Set down the data below from its first line to the line holding "scene.camera = cam", inclusive; omit all pictures.

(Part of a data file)
§ §

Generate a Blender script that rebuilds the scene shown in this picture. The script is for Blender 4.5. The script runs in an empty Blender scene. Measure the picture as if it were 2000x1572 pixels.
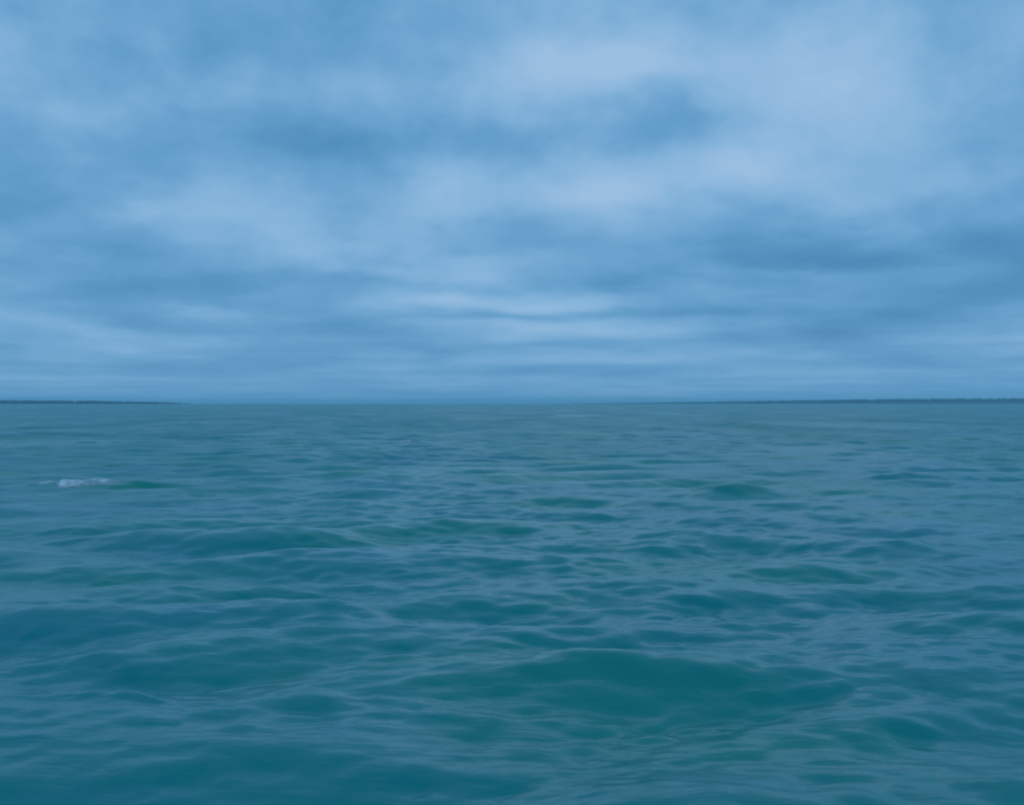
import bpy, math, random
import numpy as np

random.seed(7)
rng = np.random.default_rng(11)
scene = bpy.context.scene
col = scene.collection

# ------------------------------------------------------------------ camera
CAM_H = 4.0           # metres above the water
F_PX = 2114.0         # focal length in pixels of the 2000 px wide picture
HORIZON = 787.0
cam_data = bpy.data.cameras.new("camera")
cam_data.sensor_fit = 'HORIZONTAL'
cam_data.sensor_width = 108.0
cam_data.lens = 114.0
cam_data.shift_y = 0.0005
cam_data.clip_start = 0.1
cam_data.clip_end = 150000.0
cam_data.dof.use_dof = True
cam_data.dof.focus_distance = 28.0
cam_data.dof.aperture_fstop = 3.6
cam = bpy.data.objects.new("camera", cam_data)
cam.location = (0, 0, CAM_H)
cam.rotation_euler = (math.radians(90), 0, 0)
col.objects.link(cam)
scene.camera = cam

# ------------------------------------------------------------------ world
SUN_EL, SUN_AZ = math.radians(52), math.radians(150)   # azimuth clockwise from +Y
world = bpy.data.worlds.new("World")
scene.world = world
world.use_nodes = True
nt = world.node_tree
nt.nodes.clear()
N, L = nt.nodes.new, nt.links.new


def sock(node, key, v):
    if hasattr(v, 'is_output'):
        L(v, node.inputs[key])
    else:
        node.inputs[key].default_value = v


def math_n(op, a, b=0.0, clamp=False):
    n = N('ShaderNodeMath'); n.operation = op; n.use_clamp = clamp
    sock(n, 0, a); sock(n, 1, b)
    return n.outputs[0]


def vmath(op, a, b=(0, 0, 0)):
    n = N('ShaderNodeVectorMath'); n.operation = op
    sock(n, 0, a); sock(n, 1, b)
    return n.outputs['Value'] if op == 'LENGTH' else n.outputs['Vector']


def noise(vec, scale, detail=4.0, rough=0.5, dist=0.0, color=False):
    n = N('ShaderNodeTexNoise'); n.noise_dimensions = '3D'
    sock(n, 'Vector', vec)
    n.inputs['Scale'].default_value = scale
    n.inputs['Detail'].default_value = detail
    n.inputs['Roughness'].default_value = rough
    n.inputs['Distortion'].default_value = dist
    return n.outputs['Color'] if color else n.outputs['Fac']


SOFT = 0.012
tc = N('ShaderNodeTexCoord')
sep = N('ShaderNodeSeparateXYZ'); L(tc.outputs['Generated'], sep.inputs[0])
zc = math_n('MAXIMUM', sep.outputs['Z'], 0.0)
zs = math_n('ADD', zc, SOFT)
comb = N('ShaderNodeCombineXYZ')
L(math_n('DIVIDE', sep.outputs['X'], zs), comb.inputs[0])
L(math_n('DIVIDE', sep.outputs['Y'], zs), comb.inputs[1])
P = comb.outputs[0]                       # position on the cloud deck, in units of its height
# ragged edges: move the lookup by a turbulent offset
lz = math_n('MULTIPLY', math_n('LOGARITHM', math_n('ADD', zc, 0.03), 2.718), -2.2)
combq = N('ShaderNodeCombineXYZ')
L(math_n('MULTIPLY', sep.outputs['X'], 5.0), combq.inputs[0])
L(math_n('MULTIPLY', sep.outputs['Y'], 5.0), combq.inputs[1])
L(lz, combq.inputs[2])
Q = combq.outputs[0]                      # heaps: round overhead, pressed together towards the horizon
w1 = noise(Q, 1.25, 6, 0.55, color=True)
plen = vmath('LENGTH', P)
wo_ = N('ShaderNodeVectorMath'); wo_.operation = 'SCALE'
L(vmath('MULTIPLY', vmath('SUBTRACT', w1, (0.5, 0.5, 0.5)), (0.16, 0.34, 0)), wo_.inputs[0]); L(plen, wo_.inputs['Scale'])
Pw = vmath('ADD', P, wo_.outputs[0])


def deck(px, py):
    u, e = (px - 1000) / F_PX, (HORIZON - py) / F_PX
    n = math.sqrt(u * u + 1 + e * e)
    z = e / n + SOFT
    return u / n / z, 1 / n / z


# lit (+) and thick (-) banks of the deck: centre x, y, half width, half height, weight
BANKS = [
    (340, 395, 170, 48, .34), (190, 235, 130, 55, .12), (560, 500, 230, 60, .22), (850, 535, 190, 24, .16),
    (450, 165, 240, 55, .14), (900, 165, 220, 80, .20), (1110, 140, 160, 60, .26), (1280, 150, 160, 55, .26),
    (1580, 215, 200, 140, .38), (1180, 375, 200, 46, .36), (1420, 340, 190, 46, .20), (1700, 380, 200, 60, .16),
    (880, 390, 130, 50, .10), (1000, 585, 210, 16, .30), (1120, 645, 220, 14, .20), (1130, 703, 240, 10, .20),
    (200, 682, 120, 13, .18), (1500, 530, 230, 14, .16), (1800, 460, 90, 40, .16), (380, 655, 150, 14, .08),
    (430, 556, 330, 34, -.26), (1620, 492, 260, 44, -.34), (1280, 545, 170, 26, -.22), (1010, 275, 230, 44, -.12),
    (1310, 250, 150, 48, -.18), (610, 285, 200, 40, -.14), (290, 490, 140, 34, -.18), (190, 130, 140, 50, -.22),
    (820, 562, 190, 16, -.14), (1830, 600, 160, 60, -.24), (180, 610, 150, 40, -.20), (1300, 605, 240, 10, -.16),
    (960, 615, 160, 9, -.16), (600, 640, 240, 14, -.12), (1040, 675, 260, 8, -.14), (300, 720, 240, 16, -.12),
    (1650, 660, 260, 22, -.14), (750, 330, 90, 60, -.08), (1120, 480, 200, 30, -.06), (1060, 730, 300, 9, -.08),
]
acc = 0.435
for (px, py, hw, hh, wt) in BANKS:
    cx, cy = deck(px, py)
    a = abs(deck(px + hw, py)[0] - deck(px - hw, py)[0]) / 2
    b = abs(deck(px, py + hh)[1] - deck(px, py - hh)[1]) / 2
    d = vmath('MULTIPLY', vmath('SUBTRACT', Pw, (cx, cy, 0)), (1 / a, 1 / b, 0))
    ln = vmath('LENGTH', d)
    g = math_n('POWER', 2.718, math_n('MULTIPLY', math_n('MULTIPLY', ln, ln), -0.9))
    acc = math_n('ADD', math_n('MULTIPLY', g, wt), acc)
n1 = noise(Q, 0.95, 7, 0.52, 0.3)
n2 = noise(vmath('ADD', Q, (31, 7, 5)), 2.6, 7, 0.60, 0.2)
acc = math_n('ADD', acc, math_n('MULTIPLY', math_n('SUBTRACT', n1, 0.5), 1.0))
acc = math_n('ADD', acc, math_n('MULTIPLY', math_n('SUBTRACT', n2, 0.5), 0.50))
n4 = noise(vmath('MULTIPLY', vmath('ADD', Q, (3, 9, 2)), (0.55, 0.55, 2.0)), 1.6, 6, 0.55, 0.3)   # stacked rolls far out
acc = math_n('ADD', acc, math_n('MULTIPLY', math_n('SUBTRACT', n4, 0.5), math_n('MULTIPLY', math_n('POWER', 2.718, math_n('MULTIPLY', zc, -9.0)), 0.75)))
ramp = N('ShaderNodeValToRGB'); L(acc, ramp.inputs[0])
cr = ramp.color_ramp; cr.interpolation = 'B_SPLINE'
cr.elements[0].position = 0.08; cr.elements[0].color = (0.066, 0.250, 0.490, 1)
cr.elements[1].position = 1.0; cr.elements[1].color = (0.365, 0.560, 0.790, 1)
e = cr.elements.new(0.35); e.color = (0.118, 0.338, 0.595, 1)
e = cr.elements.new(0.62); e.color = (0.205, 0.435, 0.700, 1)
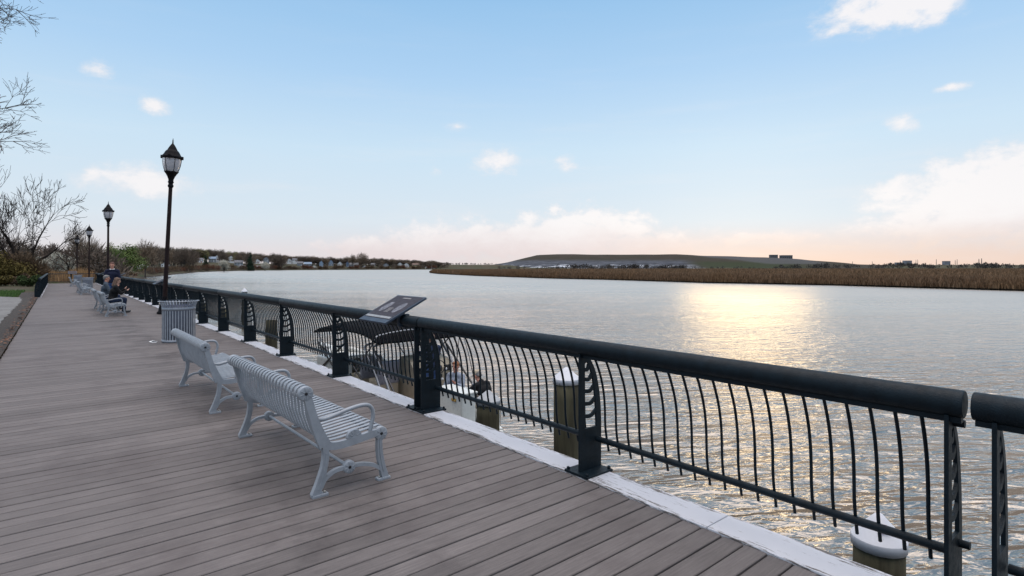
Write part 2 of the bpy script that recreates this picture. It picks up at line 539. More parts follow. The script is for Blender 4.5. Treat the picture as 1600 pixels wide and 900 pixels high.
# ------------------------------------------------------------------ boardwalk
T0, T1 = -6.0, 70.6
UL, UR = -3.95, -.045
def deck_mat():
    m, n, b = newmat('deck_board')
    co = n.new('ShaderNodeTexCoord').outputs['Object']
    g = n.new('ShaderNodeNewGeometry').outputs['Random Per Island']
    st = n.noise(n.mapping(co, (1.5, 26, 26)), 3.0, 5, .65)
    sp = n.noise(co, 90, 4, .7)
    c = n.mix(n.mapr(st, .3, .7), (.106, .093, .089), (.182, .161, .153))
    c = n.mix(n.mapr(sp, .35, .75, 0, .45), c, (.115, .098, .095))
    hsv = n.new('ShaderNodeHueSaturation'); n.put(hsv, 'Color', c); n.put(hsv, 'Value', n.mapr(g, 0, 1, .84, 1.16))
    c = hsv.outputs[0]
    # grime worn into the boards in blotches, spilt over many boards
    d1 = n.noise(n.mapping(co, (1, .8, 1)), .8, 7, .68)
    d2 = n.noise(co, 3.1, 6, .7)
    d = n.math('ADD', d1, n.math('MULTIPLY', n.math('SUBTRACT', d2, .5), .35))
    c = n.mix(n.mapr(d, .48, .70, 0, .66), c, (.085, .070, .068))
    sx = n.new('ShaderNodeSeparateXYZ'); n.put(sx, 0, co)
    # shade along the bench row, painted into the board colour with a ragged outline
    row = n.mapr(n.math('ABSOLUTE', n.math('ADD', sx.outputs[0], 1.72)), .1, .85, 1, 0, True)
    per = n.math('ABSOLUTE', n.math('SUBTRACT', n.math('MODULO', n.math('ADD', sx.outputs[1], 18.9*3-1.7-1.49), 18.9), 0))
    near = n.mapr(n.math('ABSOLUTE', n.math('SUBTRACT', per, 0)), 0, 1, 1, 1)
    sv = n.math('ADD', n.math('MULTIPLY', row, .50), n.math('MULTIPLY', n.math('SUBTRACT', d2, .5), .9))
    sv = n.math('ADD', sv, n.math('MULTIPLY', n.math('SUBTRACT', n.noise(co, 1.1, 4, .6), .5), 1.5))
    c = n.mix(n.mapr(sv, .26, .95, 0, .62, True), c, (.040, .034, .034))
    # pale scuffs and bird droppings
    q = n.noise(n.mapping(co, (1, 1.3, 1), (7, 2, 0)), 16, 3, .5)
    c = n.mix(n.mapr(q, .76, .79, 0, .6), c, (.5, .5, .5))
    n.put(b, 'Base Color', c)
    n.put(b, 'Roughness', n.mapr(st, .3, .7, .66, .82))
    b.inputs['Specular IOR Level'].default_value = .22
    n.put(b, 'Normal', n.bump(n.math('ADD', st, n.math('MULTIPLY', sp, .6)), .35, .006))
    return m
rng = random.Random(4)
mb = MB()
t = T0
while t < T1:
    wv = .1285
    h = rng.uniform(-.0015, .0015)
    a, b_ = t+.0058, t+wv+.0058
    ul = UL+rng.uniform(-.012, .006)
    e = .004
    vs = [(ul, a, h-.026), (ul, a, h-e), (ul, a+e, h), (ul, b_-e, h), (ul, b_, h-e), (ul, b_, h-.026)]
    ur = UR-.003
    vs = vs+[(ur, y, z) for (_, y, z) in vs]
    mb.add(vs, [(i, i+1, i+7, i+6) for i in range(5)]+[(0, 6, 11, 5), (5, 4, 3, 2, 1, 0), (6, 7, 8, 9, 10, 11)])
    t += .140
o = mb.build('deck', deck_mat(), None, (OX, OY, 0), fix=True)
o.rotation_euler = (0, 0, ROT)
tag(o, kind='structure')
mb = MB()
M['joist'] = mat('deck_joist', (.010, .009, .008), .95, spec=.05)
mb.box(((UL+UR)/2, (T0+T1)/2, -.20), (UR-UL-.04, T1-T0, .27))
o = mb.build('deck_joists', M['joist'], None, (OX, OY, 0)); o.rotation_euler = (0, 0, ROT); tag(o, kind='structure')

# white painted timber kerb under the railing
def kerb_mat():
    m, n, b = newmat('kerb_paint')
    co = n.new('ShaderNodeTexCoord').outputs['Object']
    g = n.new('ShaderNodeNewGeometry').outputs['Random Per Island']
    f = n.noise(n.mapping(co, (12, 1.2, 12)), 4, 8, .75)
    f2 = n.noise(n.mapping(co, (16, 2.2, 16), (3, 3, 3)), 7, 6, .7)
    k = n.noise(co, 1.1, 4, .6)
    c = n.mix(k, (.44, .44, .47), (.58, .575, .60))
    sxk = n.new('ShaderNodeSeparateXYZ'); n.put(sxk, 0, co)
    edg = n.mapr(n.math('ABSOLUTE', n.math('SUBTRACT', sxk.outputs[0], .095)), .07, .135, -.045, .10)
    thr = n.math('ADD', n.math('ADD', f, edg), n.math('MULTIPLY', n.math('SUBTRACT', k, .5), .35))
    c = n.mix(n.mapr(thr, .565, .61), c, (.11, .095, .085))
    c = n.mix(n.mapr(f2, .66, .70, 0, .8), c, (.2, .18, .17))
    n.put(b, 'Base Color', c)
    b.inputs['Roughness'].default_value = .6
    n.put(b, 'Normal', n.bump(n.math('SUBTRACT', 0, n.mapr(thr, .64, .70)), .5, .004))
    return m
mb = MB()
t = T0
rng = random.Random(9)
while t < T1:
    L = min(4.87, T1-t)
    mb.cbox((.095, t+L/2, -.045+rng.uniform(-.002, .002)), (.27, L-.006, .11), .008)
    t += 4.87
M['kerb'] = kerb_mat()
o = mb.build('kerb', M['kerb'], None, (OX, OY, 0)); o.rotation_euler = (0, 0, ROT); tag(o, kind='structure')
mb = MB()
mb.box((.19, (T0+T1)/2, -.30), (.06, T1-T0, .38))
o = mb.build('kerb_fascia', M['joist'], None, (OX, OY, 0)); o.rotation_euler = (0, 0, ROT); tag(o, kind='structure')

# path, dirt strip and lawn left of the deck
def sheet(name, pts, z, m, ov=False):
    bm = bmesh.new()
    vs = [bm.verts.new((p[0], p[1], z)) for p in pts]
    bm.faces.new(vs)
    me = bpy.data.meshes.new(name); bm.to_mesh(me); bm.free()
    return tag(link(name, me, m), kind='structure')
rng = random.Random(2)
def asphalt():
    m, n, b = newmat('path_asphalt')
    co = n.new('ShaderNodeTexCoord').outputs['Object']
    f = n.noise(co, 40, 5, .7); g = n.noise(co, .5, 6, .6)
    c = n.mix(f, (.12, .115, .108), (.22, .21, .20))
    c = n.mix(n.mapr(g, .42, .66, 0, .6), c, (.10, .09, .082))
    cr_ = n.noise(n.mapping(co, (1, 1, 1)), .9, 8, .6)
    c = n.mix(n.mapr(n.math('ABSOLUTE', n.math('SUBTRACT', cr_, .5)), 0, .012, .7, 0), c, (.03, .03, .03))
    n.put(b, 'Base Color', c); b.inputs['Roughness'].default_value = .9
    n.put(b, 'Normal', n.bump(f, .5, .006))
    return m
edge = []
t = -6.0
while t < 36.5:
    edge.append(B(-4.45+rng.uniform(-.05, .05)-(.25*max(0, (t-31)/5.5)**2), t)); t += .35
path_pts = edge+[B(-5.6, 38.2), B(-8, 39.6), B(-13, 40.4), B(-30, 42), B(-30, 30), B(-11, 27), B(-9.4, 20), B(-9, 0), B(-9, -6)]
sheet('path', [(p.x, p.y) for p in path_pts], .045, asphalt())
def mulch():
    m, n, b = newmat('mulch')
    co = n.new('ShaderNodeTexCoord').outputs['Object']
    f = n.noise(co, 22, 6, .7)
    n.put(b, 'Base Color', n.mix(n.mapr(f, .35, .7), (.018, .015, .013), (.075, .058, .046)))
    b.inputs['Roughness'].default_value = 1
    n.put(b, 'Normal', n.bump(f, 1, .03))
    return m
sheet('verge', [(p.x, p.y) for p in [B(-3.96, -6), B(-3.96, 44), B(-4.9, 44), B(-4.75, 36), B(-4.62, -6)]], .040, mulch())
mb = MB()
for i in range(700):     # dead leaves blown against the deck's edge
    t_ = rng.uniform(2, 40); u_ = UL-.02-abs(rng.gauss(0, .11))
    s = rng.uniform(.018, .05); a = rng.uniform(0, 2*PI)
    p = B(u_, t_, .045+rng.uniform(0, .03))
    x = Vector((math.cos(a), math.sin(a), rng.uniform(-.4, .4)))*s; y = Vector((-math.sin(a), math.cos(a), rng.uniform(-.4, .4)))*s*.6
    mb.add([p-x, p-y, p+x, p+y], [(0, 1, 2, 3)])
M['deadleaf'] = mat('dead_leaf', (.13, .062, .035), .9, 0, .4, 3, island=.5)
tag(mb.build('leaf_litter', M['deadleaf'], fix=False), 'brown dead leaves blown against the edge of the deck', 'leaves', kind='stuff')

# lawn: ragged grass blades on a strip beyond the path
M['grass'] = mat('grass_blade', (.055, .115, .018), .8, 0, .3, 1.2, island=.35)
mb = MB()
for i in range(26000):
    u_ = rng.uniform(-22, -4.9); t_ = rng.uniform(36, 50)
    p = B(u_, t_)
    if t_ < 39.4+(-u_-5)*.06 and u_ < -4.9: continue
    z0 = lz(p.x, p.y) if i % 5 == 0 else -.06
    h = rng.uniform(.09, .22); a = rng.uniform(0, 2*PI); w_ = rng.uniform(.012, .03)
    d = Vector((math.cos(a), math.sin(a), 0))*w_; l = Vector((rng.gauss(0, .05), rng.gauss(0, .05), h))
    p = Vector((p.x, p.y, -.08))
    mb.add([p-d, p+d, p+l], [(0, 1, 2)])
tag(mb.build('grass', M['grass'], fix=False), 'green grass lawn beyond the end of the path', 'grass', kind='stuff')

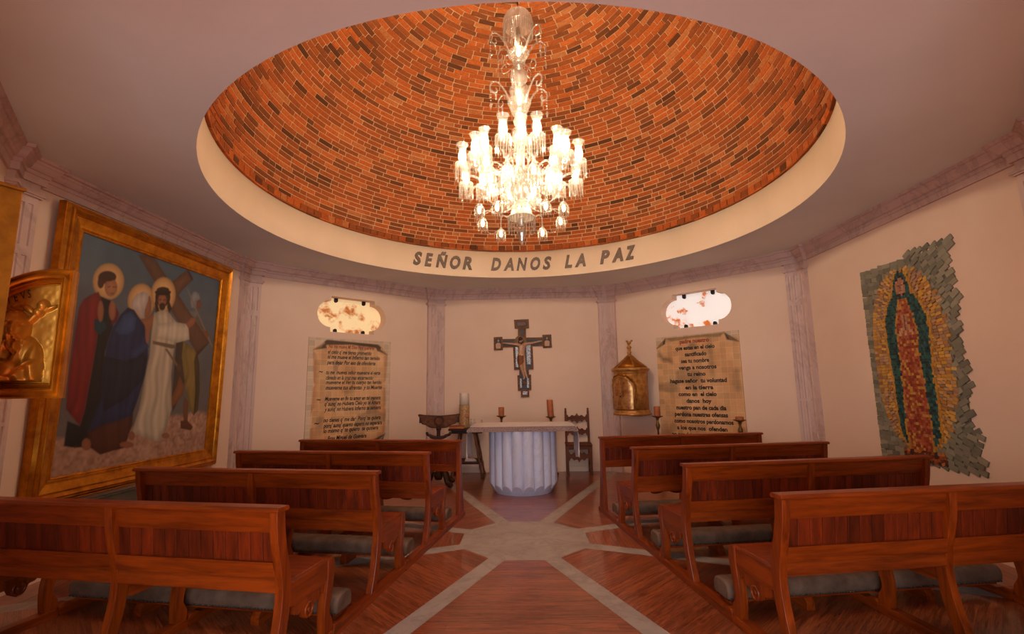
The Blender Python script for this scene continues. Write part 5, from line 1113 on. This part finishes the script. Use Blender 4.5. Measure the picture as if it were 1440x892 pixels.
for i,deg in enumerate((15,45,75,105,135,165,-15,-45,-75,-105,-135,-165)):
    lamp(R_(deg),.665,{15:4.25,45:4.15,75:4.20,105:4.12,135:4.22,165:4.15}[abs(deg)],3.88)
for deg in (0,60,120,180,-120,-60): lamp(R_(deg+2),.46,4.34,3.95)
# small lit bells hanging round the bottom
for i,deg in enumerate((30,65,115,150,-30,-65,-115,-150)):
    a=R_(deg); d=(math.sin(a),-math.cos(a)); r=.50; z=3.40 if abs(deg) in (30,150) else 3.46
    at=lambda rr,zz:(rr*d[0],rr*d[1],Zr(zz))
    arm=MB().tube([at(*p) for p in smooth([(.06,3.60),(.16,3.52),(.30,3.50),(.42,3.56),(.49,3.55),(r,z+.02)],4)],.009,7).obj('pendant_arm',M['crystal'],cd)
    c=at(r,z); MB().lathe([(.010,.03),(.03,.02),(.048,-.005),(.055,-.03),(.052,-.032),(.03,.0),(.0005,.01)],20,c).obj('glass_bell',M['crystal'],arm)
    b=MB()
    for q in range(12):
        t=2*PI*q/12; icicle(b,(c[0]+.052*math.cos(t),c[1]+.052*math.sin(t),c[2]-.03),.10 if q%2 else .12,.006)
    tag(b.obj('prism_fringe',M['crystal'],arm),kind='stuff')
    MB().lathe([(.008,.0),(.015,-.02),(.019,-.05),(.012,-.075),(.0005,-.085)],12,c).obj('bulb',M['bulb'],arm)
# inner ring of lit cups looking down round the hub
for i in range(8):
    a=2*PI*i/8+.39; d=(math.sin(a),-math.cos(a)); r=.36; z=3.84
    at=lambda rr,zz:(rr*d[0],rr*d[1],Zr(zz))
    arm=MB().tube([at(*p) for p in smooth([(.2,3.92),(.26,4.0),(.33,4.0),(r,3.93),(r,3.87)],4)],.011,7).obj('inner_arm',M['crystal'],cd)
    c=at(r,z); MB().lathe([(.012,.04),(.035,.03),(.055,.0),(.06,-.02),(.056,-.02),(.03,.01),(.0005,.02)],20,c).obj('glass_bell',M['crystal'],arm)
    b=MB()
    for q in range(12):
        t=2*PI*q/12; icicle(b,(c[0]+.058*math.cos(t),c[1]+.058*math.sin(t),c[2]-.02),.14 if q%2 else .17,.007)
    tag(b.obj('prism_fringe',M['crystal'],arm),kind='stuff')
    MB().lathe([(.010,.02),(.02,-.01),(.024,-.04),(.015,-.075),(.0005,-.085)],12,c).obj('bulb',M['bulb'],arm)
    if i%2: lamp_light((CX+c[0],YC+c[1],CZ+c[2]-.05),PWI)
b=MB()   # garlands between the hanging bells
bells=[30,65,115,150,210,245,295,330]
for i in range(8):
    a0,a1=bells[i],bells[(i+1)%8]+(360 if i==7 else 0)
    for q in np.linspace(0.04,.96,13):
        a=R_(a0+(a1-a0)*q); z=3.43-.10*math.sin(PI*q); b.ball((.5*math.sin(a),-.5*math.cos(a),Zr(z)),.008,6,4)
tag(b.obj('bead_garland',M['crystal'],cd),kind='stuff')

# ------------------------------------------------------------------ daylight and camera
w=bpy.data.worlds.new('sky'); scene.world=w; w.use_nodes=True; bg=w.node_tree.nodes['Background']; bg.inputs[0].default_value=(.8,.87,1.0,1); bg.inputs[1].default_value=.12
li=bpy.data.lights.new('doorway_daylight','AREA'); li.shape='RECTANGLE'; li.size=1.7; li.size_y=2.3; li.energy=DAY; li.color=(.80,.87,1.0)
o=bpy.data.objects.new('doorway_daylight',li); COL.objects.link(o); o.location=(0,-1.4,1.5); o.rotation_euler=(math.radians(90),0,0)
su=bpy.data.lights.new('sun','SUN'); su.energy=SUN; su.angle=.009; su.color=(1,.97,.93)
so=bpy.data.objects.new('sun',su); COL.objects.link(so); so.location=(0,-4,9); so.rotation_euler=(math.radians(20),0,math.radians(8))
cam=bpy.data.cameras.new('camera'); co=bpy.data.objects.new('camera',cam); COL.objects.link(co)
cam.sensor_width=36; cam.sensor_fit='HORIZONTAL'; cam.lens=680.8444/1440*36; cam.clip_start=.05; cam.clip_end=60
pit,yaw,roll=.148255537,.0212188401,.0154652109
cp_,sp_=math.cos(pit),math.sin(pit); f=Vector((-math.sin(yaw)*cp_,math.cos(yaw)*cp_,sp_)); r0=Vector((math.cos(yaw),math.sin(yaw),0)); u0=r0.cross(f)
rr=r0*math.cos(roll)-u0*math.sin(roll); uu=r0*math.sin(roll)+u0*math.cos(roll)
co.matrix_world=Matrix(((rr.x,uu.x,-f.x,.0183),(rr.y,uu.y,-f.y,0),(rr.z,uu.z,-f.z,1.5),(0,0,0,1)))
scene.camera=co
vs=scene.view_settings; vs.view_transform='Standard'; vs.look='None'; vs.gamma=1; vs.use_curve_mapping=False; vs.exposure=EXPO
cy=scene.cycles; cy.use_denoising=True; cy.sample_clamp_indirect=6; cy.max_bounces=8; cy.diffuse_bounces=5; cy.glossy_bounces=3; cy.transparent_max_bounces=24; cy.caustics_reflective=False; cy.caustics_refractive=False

§ §

## EXERCISE RESULT
Generate a Blender script that rebuilds the scene shown in this picture. The script is for Blender 4.5. The script runs in an empty Blender scene. Measure the picture as if it were 2000x1572 pixels.
import bpy, math, random
import numpy as np

random.seed(7)
rng = np.random.default_rng(11)
scene = bpy.context.scene
col = scene.collection

# ------------------------------------------------------------------ camera
CAM_H = 4.0           # metres above the water
F_PX = 2114.0         # focal length in pixels of the 2000 px wide picture
HORIZON = 787.0
cam_data = bpy.data.cameras.new("camera")
cam_data.sensor_fit = 'HORIZONTAL'
cam_data.sensor_width = 108.0
cam_data.lens = 114.0
cam_data.shift_y = 0.0005
cam_data.clip_start = 0.1
cam_data.clip_end = 150000.0
cam_data.dof.use_dof = True
cam_data.dof.focus_distance = 28.0
cam_data.dof.aperture_fstop = 3.6
cam = bpy.data.objects.new("camera", cam_data)
cam.location = (0, 0, CAM_H)
cam.rotation_euler = (math.radians(90), 0, 0)
col.objects.link(cam)
scene.camera = cam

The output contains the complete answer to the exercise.